Programme Forking
- Title
- Programme Forking
- DRACC
- 0008
- Category
- Regulatory
- Scope
- Global
- Authors
- Leenaars, M.A.G.J.; Šuklje, M.
- Date
- January 2017
- Copyright
- The Commons Conservancy
- License
- Creative Commons Attribution 4.0 International
The Programmes within [The Commons Conservancy] each serve a diversity of users with different backgrounds and requirements, and these are likely to become more heterogeneous and divergent over time as usage spreads. Differences in opinion regarding the vision, focus and strategy within a Programme may occur, and in general are vital to allow for creativity, diversity, specialisation and may help maturing.

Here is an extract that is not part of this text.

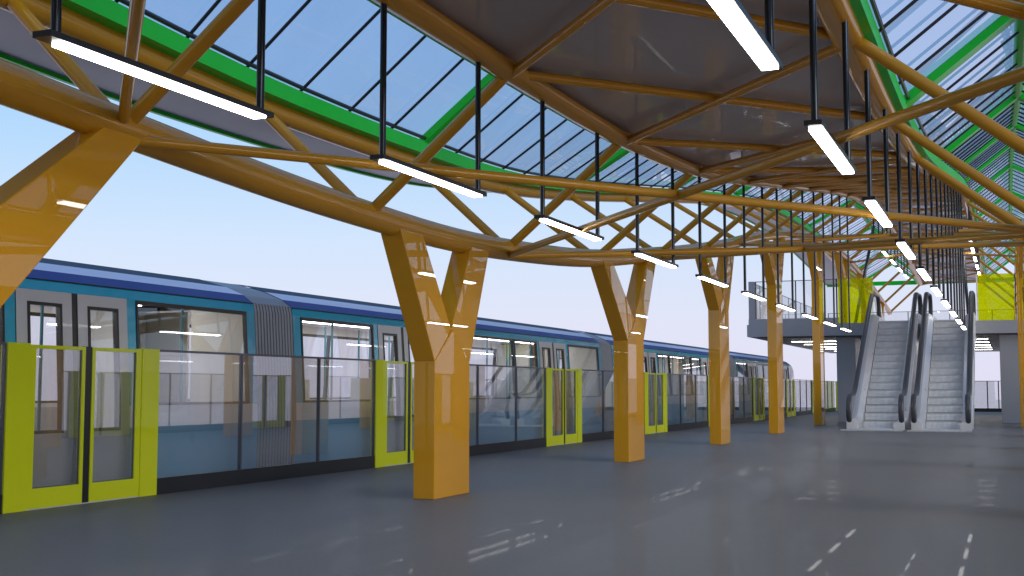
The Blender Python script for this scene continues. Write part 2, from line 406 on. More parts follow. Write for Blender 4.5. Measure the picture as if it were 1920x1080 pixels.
# ------------------------------------------------------------------ pendant strip lamps
LW, LL = 0.052, 1.66
def make_lamp(zl, rod_h, name='pendant_lamp', cat='lamp'):
    root = thing(name, (0, 0, 0), '', cat)
    h = MB(); h.box(-LW, LW, 0, LL, 0.012, 0.040); h.build('housing', 'black', root)
    d = MB().box(-LW * .78, LW * .78, 0.10, LL - .06, 0.0, 0.0118); d.build('diffuser', 'lamp', root)
    return root
def hang(lamp, zl, y, zt):
    for yy in (0.08, LL - 0.06):
        r = MB().path([(0, yy, 0.05), (0, yy, zt(y + yy) - zl)], 0.0225, 10)
        r.build('rod', 'rod', lamp)
proto_h = None
for sd, xx, side in ((-1, -3.93, 'left'), (1, -1.03, 'right')):
    for n in range(-3, 10):
        yend = 5.56 + 2.905 * n; y = yend - LL
        root = thing('pendant_lamp', (xx, y, 2.432), '', 'lamp', '%s row of pendant lamps' % side)
        if n >= 0:
            o = n if side == 'right' else n
            nm = ['nearest', 'second', 'third', 'fourth', 'fifth', 'sixth', 'seventh', 'eighth', 'ninth', 'farthest'][o]
            root['label'] = '%s lit strip lamp on two black rods in the %s row over the platform' % (nm, side)
        else: root['label'] = 'lit strip lamp of the %s row %s the camera' % (side, {-1: 'just over', -2: 'a few metres behind', -3: 'far behind'}[n])
        MB().box(-LW, LW, 0, LL, 0.012, 0.040).build('housing', 'black', root)
        MB().box(-LW * .78, LW * .78, 0.10, LL - .06, 0.0, 0.0118).build('diffuser', 'lamp', root)
        hang(root, 2.432, y, ZC)
    for n in range(5):
        y = 38.2 + n * 2.9
        root = thing('pendant_lamp', (xx, y, 5.42), '%s lit strip lamp of the %s row high over the mezzanine' % (ORD[n], side), 'lamp', '%s row of mezzanine lamps' % side)
        MB().box(-LW, LW, 0, LL, 0.012, 0.040).build('housing', 'black', root)
        MB().box(-LW * .78, LW * .78, 0.10, LL - .06, 0.0, 0.0118).build('diffuser', 'lamp', root)
        hang(root, 5.42, y, ZC)

# ------------------------------------------------------------------ platform screens
PX = 5.66
PH = 1.384
DY0, DP = 8.80, 6.33
def make_psd(root, sd):
    # local: x = 0 is the platform face, outward = sd
    t = 0.05
    def bx(mb, x0, x1, *a): return mb.box(sd * x0, sd * x1, *a)
    for s in (-1, 1):
        f = MB(); bx(f, -0.012, 0.075, s * 0.72, s * 0.97, 0, PH); f.build('side_panel', 'lime', root, bevel=.004)
        lf = MB(); x0, x1 = 0.0, 0.045
        a, b = sorted((s * 0.045, s * 0.717))
        g0, g1 = sorted((s * 0.085, s * 0.645))
        bx(lf, x0, x1, a, g0, 0.01, PH - .01); bx(lf, x0, x1, g1, b, 0.01, PH - .01)
        bx(lf, x0 + .0005, x1 - .0005, g0, g1, 0.01, 0.175); bx(lf, x0 + .0005, x1 - .0005, g0, g1, PH - .04, PH - .01)
        d = lf.build('door_leaf', 'lime', root)
        g = MB(); bx(g, 0.018, 0.026, g0, g1, 0.175, PH - .04); g.build('glass', 'psd_glass', d)
        sl = MB()
        for q in ((g0, g0 + .008), (g1 - .008, g1)): bx(sl, 0.012, 0.032, q[0], q[1], .175, PH - .04)
        bx(sl, 0.012, 0.032, g0 + .008, g1 - .008, .175, .183)
        sl.build('seal', 'rail', d)
    sl = MB(); bx(sl, 0.008, 0.06, -0.042, 0.042, 0.0, PH - .005); sl.build('centre_seal', 'kick', root)
    th = MB(); bx(th, 0.001, 0.05, -0.717, 0.717, 0.0, 0.009); th.build('threshold', 'steel', root)
def make_fence(root, sd, ys):
    def bx(mb, x0, x1, *a): return mb.box(sd * x0, sd * x1, *a)
    y0, y1 = ys[0], ys[-1]
    k = MB(); bx(k, 0.0, 0.06, y0, y1, 0, .155); k.build('kick_plate', 'kick', root)
    r = MB(); bx(r, 0.008, 0.05, y0, y1, PH - .022, PH); r.build('top_rail', 'rail', root)
    for j, y in enumerate(ys):
        w = .012
        a, b = (y, y + w) if j == 0 else ((y - w, y) if j == len(ys) - 1 else (y - w, y + w))
        p = MB(); bx(p, 0.005, 0.045, a, b, .155, PH - .022); p.build('post', 'rail', root)
    for j in range(len(ys) - 1):
        g = MB(); bx(g, 0.022, 0.030, ys[j] + .012, ys[j + 1] - .012, .155, PH - .022); g.build('glass_pane', 'psd_glass', root)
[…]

Rather than letting internal differences get in the way of actual development, with a strong dependency on the same resource essentially locking diverging interests into a single Programme, Programmes are encouraged to allow Shared Asset Forking. In the context of this document, the terms Shared Asset Forking and Shared Asset Fork will mean that a Programme is split into multiple Programmes, and each such descendant SHALL be entitled to independently use shared intangible assets – such as copyright, trade marks, patents, databases, integrated circuit layout design and the like – (or a subset of these) of the original Programme.
It bares noting that all Free/Open licenses allow creating modifications, composite/derivative works and similar re-uses of the assets – including forking. Nothing in this document precludes anybody from forking the Programme based solely on the Programme’s outbound license(s).
Shared Asset Forking is especially relevant in the case of software patents, since one or more of the descendants of a Programme may at a later stage Graduate (see DRACC “Graduation”) into a separate legal entity while others remain inside [The Commons Conservancy]. There are a number of other situations where sharing assets through a Shared Asset Fork can be the most reasonable and practical solution, e.g. for resolving significant internal differences of opinion or “incompatibilité d’humeur”.
For some types of assets (such as trade marks) the choices to be made during Shared Asset Forking may be more complex, but not impossible provided that there is a shared will to move forward. Unique to [The Commons Conservancy]’s Shared Asset Forking, and in contrast to normal license-based forking, is that the different descendants of a Programme can agree to continue to share assets after the Shared Asset Fork is effectuated – essentially removing barriers for continued collaboration across Shared Asset Forks.
The actual procedure for deciding when and how to Shared Asset Fork is defined by each individual Programme itself in its statutes and regulations. A Programme MAY for instance delegate the Shared Asset Forking procedure to its governance body, or define a bottom up procedure (possibly involving trusted third parties acting as arbiter) to allow its community to initiate a Shared Asset Fork pending certain conditions, or even disallow Shared Asset Forking. There may also be provisions on how to deal with indivisible assets such as domain names, such as a shared landing page explaining the differences. [The Commons Conservancy] aims to have provisions in all its common procedures to allow for mutual ownership of assets across Shared Asset Forks. This document describes the process which MUST be followed in a Shared Asset Forking scenario (in this precise order):
- When a Programme wants to allow a Shared Asset Fork it SHALL initate the Public Consultation (see DRACC “Public Consultation”).
- As soon as the Board of [The Commons Conservancy] receives the request for Public Consultation, a copy of any and all online or other archievable intangible assets from the original Programme SHALL be archived by [The Commons Conservancy] with the help of the original Programme to mark the starting state of the post-Shared Asset Fork Programmes. Where possible, software necessary to maintain said assets SHOULD be included.
- If the Public Consultation is favourable the Shared Asset Fork is formally effectuated.
For the purpose of contribution of assets to the new Programmes, existing agreements with contributors referencing only the original Programme SHALL be interpreted as extending to all Shared Asset Forks (given that these are all possible “futures” of the original Programme as referenced in those agreements, and in accordance with the statutes and regulations of that Programme) until these are replaced by new agreements with diferent conditions.